## What you should do
Leaving out the pictures, retype the lines from the beginning of the listing through the line containing "-.040, .004, 2.0)".

-------------------------

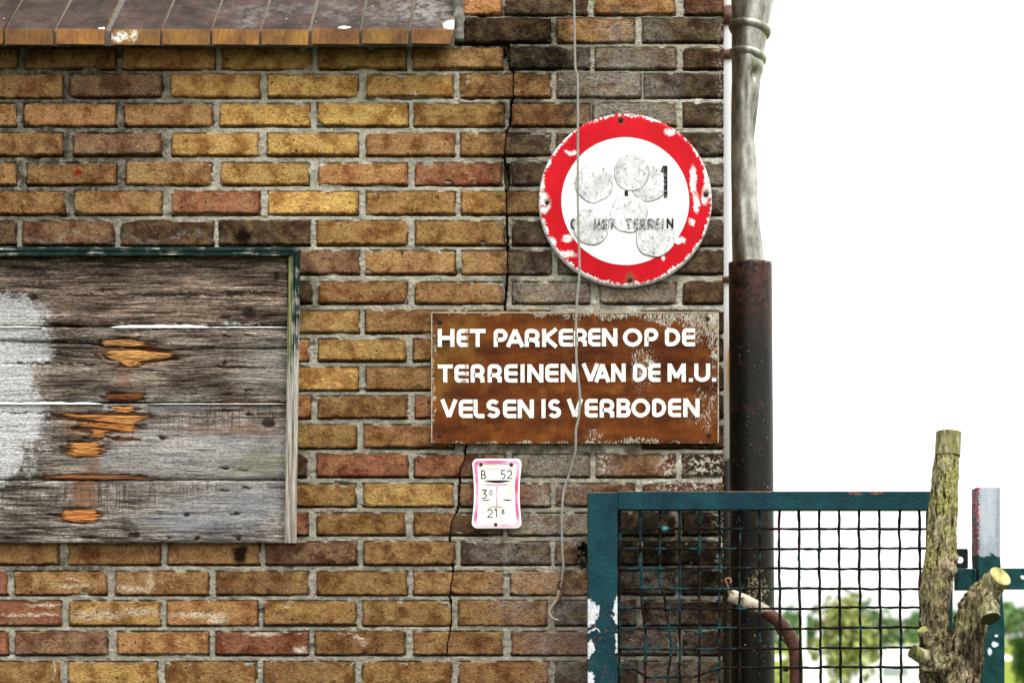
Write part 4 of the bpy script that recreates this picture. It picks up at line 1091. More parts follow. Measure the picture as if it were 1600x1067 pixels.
# white top edges of the lower boards, caught light painted in as pale colour
def sliver(pl, xa, xb_, ya, yb_, seed):
    n = int((xb_ - xa) / 6); Vs = []
    for i in range(n + 1):
        x = xa + (xb_ - xa) * i / n; t = i / n
        sh = min(1, min(t, 1 - t) * 9)
        h = (yb_ - ya) * sh * (.75 + .5 * n2(x * .05, seed))
        Vs += [P(x, yb_ - h, YP + .006), P(x, yb_ + .2, YP - .0028)]
    Fs = [(2*i, 2*i+1, 2*i+3, 2*i+2) for i in range(n)]
    Vs2 = Vs + [v + Vector((0, .008, -.001)) for v in Vs]; m_ = len(Vs)
    Fs += [tuple(m_ + q for q in reversed(f)) for f in Fs[:n]]
    child('lit_edge', pl, Vs2, Fs, PALEEDGE, label='white board edge with its highlight painted in')
sliver(p2_, 172, 330, 506.5, 511.8, 1.0)
sliver(p2_, 325, 449, 510.2, 511.6, 5.0)
sliver(p2_, -60, 66, 509.3, 511.3, 2.0)
sliver(p4_, -60, 162, 627.2, 631.2, 3.0)
sliver(p4_, 230, 449, 630.2, 631, 4.0)
# frame: top rail and right rail, mitred
def rail(name, a, b, c, d, yf, yb_, seed):
    """quad a b c d in px (clockwise from outer left/top) given a moulded section"""
    n = 60; Vs = []
    for i in range(n + 1):
        t = i / n
        o0 = (a[0] + (b[0]-a[0]) * t, a[1] + (b[1]-a[1]) * t); o1 = (d[0] + (c[0]-d[0]) * t, d[1] + (c[1]-d[1]) * t)
        for (s_, Y) in ((0, yb_), (0, yf + .003), (.12, yf), (.38, yf - .0005), (.44, yf + .0025), (.52, yf + .0025), (.58, yf), (.88, yf), (1, yf + .003), (1, yb_)):
            x = o0[0] + (o1[0]-o0[0]) * s_ + .35 * n2(i * .4, s_ * 3, seed); y = o0[1] + (o1[1]-o0[1]) * s_ + .35 * n2(i * .4, s_ * 3, seed + 9)
            Vs.append(P(x, y, Y))
    m_ = 10
    Fs = [(i*m_+j, (i+1)*m_+j, (i+1)*m_+j+1, i*m_+j+1) for i in range(n) for j in range(m_-1)]
    Fs += [tuple(range(m_)), tuple(n*m_ + j for j in reversed(range(m_)))]
    child(name, hatch, Vs, Fs, FRAME)
rail('frame_rail', (XL, 385.5), (464, 386.5), (450, 400.5), (XL, 400.5), -.040, .004, 1.0)
rail('frame_rail', (469.5, 388.5), (463, 848), (444.5, 848), (451, 402), -.040, .004, 2.0)

# ------------------------------------------------------------------ lettering
def glyph(ch, x0, x1, y0, y1, w):
    """centre lines of one letter in pixel space (y down)"""
    h = w / 2; l, r, t, b = x0 + h, x1 - h, y0 + h, y1 - h; mx_, my = (x0 + x1) / 2, (y0 + y1) / 2
    def arc(cx, cy, rx, ry, a0, a1, n=12):
        return [(cx + rx * math.cos(math.radians(a0 + (a1-a0)*i/n)), cy + ry * math.sin(math.radians(a0 + (a1-a0)*i/n))) for i in range(n + 1)]
    q = min(5.0, (y1 - y0) * .2)
    if ch == 'I': return [[(mx_, y0), (mx_, y1)]]
    if ch == '1': return [[(mx_ + h, y0), (mx_ + h, y1)], [(mx_ + h * .4, y0 + h * .4), (l - h * .4, y0 + (y1-y0) * .22)]]
    if ch == '.': return [[(mx_, y1 - w), (mx_, y1)]]
    if ch == 'H': return [[(l, y0), (l, y1)], [(r, y0), (r, y1)], [(l, my), (r, my)]]
    if ch == 'E': return [[(x1, t)] + arc(l + q, t + q, q, q, 270, 180, 6) + arc(l + q, b - q, q, q, 180, 90, 6) + [(x1, b)], [(l, my), (x1, my)]]
    if ch == 'T': return [[(x0, t), (x1, t)], [(mx_, t), (mx_, y1)]]
    if ch == 'L': return [[(l, y0)] + arc(l + q, b - q, q, q, 180, 90, 6) + [(x1, b)]]
    if ch in 'PR':
        pm = y0 + (y1 - y0) * .60; ry = (pm - t) / 2; rx = min(ry, (r - l) * .6)
        s_ = [[(l, y1)] + arc(l + q*.8, t + q*.8, q*.8, q*.8, 180, 270, 6) + arc(r - rx, t + ry, rx, ry, -90, 90) + [(l + .2 * w, pm)]]
        if ch == 'R': s_.append([(mx_ + .05*(x1-x0), pm), (r - .1, pm + (y1-pm) * .38), (r, y1)])
        return s_
    if ch == 'B':
        a_ = (my - t) / 2; c_ = (b - my) / 2
        return [[(l, y0), (l, y1)], [(l, t)] + arc(r - 1 - a_, t + a_, a_, a_, -90, 90) + [(l, my)], [(l, my)] + arc(r - c_, my + c_, c_, c_, -90, 90) + [(l, b)]]
    if ch == 'D':
        ry = (b - t) / 2; rx = min(ry, (r - l) * .75)
        return [[(l, my)] + arc(l + q*.6, t + q*.6, q*.6, q*.6, 180, 270, 5) + arc(r - rx, my, rx, ry, -90, 90, 16) + arc(l + q*.6, b - q*.6, q*.6, q*.6, 90, 180, 5) + [(l, my)]]
    if ch == 'O' or ch == '0': return [arc(mx_, my, (r - l) / 2, (b - t) / 2, -90, 270, 32)]
    if ch == 'U':
        rx = (r - l) / 2
        return [[(l, y0)] + arc(mx_, b - rx * .8, rx, rx * .8, 180, 0, 14) + [(r, y0)]]
    if ch == 'V': return [[(l - .1*w, y0), (mx_, b + .2*w)], [(r + .1*w, y0), (mx_, b + .2*w)]]
    if ch == 'A': return [[(mx_, t - .3*w), (l - .1*w, y1)], [(mx_, t - .3*w), (r + .1*w, y1)], [(l + (mx_-l) * .35, y1 - (y1-y0) * .30), (r - (r-mx_) * .35, y1 - (y1-y0) * .30)]]
    if ch == 'N': return [[(l, y1), (l, y0)], [(l, y0 + .2*w), (r, y1 - .2*w)], [(r, y1), (r, y0)]]
    if ch == 'M': return [[(l, y1), (l, y0)], [(l, y0 + .2*w), (mx_, b - .12*(y1-y0))], [(mx_, b - .12*(y1-y0)), (r, y0 + .2*w)], [(r, y1), (r, y0)]]
    if ch == 'K': return [[(l, y0), (l, y1)], [(r + .1*w, y0), (l + .2*w, my)], [(l + .45*w, my), (r + .1*w, y1)]]
    if ch == 'S':
        ry1 = (my - t) / 2; ry2 = (b - my) / 2; rx = (r - l) / 2
        up_ = arc(mx_, t + ry1, rx * .95, ry1, -25, -235, 12); lo_ = arc(mx_, my + ry2, rx, ry2, -55, 155, 14)
        return [up_ + lo_]
    if ch == '2':
        ry = (y1 - y0) * .27; rx = (r - l) / 2
        return [arc(mx_, t + ry, rx, ry, 190, 390, 14) + [(l, b), (x1, b)]]
    if ch == '3':
        a_ = (my - t) / 2; rx = (r - l) * .75
        return [[(l, t), (r, t), (mx_ - .1*w, my - .1*(y1-y0))] + arc(r - rx, my + (b-my) * .48, rx, (b-my) * .58, -80, 110, 12) + [(l, b)]]
    if ch == '5':
        return [[(r, t), (l + .5, t), (l, my - .5)] + arc(mx_ - .3, my + (b-my) * .42, (r-l) * .55, (b-my) * .6, -110, 125, 12)]
    if ch == '8':
        a_ = (my - t) / 2; c_ = (b - my) / 2
        return [arc(mx_, t + a_, (r-l) * .42, a_, 90, 450, 16), arc(mx_, my + c_, (r-l) * .5, c_, -90, 270, 16)]
    return []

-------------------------

## Response
Write part 4 of the bpy script that recreates this picture. It picks up at line 1091. More parts follow. Measure the picture as if it were 1600x1067 pixels.
# white top edges of the lower boards, caught light painted in as pale colour
def sliver(pl, xa, xb_, ya, yb_, seed):
    n = int((xb_ - xa) / 6); Vs = []
    for i in range(n + 1):
        x = xa + (xb_ - xa) * i / n; t = i / n
        sh = min(1, min(t, 1 - t) * 9)
        h = (yb_ - ya) * sh * (.75 + .5 * n2(x * .05, seed))
        Vs += [P(x, yb_ - h, YP + .006), P(x, yb_ + .2, YP - .0028)]
    Fs = [(2*i, 2*i+1, 2*i+3, 2*i+2) for i in range(n)]
    Vs2 = Vs + [v + Vector((0, .008, -.001)) for v in Vs]; m_ = len(Vs)
    Fs += [tuple(m_ + q for q in reversed(f)) for f in Fs[:n]]
    child('lit_edge', pl, Vs2, Fs, PALEEDGE, label='white board edge with its highlight painted in')
sliver(p2_, 172, 330, 506.5, 511.8, 1.0)
sliver(p2_, 325, 449, 510.2, 511.6, 5.0)
sliver(p2_, -60, 66, 509.3, 511.3, 2.0)
sliver(p4_, -60, 162, 627.2, 631.2, 3.0)
sliver(p4_, 230, 449, 630.2, 631, 4.0)
# frame: top rail and right rail, mitred
def rail(name, a, b, c, d, yf, yb_, seed):
    """quad a b c d in px (clockwise from outer left/top) given a moulded section"""
    n = 60; Vs = []
    for i in range(n + 1):
        t = i / n
        o0 = (a[0] + (b[0]-a[0]) * t, a[1] + (b[1]-a[1]) * t); o1 = (d[0] + (c[0]-d[0]) * t, d[1] + (c[1]-d[1]) * t)
        for (s_, Y) in ((0, yb_), (0, yf + .003), (.12, yf), (.38, yf - .0005), (.44, yf + .0025), (.52, yf + .0025), (.58, yf), (.88, yf), (1, yf + .003), (1, yb_)):
            x = o0[0] + (o1[0]-o0[0]) * s_ + .35 * n2(i * .4, s_ * 3, seed); y = o0[1] + (o1[1]-o0[1]) * s_ + .35 * n2(i * .4, s_ * 3, seed + 9)
            Vs.append(P(x, y, Y))
    m_ = 10
    Fs = [(i*m_+j, (i+1)*m_+j, (i+1)*m_+j+1, i*m_+j+1) for i in range(n) for j in range(m_-1)]
    Fs += [tuple(range(m_)), tuple(n*m_ + j for j in reversed(range(m_)))]
    child(name, hatch, Vs, Fs, FRAME)
rail('frame_rail', (XL, 385.5), (464, 386.5), (450, 400.5), (XL, 400.5), -.040, .004, 1.0)
rail('frame_rail', (469.5, 388.5), (463, 848), (444.5, 848), (451, 402), -.040, .004, 2.0)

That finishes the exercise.